When did I first encounter graffiti for myself? Beside a parking lot, just close enough to be noticed through the trees but too far back to recognize, a little up a slope, at the end of a trace left by its seekers – an altar.

It seemed to me like an altar – not a place for worship, but a place for rites. A low, long trapezoid of rain-dark concrete. From the unknown depth of the leaves that hid its base it rose like the peak of a buried pyramid. It may have gone deeper than I imagined: I later identified it (I forget how) as the base of one of the struts of a world war watchtower for German submarines.

The surface was covered in scrawls and scratches of nonsense and gibberish. There were English letters, English sounds and arrangements of sounds, but no English meanings – no regularity of language or code, only the dreamlike suggestion of meaning that can be grasped onto, but not held, smooth, slippery, bottomless. What promise of secrets! Surely if there were deep unseen machinery in the world this was the place to discover it.

I copied down a small page full of symbols and signs. I have lost it since – but even while I kept it I avoided looking at it. It felt like admitting an intruder.

Those who carved and marked this altar meant only secrecy, not mystery, and only privacy, not ritual. I was a child Kircher of small-town hieroglyphs, willing significance from mere meaning.

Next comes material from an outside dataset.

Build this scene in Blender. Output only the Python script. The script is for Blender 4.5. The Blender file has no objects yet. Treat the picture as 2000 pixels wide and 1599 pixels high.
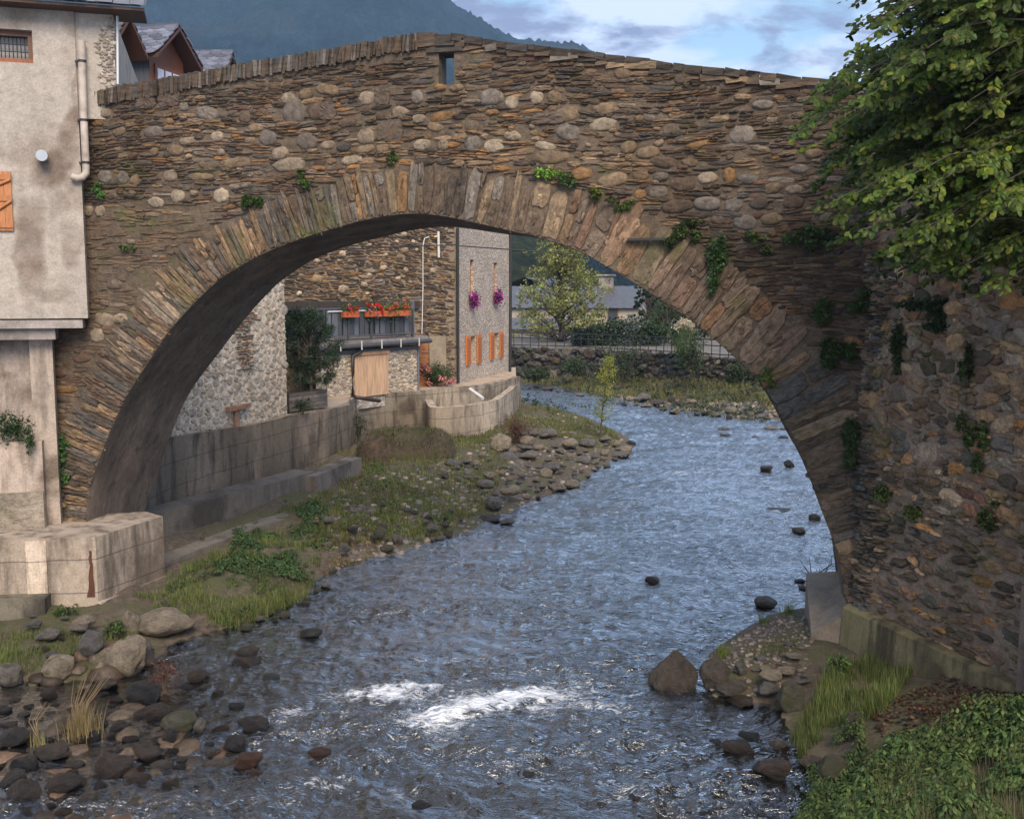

But to know that I was foolish does not cheapen the experience. Nature shows its dominion in more than overgrowth and decay. Nature guides the accumulation of anonymous and inscrutable human marks as surely as it guides the tracks of vines and the webs of spiders. Such places feel sacred because they bear witness to what we otherwise conceal: we, too, are part of nature. The god who loves his beetles is the same god who loves us. We are building his altars.